10. Verweerder heeft zich gelet hierop terecht op het standpunt gesteld, dat eiseres met ingang van 1 april 2020 niet voldoet aan de voorwaarden om op grond van de Wkb aanspraak te hebben op kindgebonden budget.
11. De rechtbank volgt eiseres niet in haar standpunt dat verweerder op grond van het
draagkrachtbeginsel, dat leidend is bij de vraag of iemand in aanmerking komt voor een kindgebonden budget, artikel 2, eerste lid, van de Wkb buiten toepassing moet laten.

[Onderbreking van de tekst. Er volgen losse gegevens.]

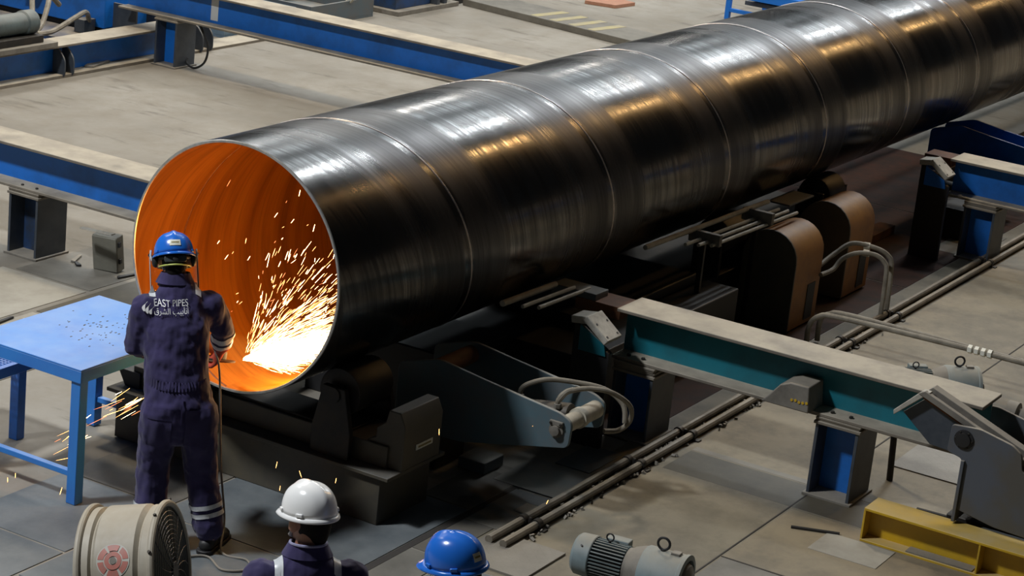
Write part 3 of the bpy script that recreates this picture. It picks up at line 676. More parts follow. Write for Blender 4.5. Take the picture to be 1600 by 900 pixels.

12. In de Memorie van Toelichting bij de Wkbstaat dat het recht op kindertoeslag
(thans kindgebonden budget) is gekoppeld aan de betaling van kinderbijslag en via die route is het recht dus ook gekoppeld aan het zijn van ingezetene. De AKW is echter een volksverzekering, terwijl het kindgebonden budget een inkomensafhankelijke regeling is die valt onder reikwijdte van de Awir en uitgaat van het draagkrachtbeginsel. De wetgever heeft voor deze constructie gekozen en heeft het draagkrachtbeginsel anders uitgewerkt dan eiseres bepleit. Er bestaat voorts geen regeling om het kindgebonden budget toe te kennen als er geen recht is op betaling van kinderbijslag maar wel van rechtmatig verblijf. Er is dan ook geen enkele reden om artikel 2, eerste lid, van de Wkb buiten toepassing te laten. Het is aan de wetgever om de wet te wijzigen als hij van mening is dat kindgebonden budget ook toegekend moet worden in gevallen waarin geen recht op kinderbijslag bestaat.
13. Dit laat onverlet dat artikel 2, eerste lid, van de Wkb buiten toepassing moet worden
gelaten, indien toepassing daarvan niet verenigbaar is met het Unierecht. Dit is niet het geval, omdat artikel 20 van het VWEU geen directe aanspraak op een kindgebonden budget met zich brengt.Eiseres heeft verder aangevoerd dat zij gedurende een periode niet in haar onderhoud kon voorzien door middel van werk of bijstand, omdat haar inschrijving in de Basisregistratie Personen zou zijn geweigerd en dat zij afhankelijk was van voedselbank en giften van derden. Deze omstandigheden kunnen er echter niet toe leiden dat zij recht heeft op kindgebonden budget omdat het waarborgen van het bestaansminimum niet het doel van het kindgebonden budget is. Het kindgebonden budget is bedoeld om ouders die ingezetene zijn en recht hebben op kinderbijslag te ondersteunen in de kosten van opvoeding en ontwikkeling van kinderen.
14. De rechtbank concludeert dat verweerder eiseres voor het tweede en derde kwartaal van 2020 dus terecht geen kindgebonden budget heeft toegekend.
15. Het beroep is ongegrond. Voor een proceskostenveroordeling bestaat geen aanleiding.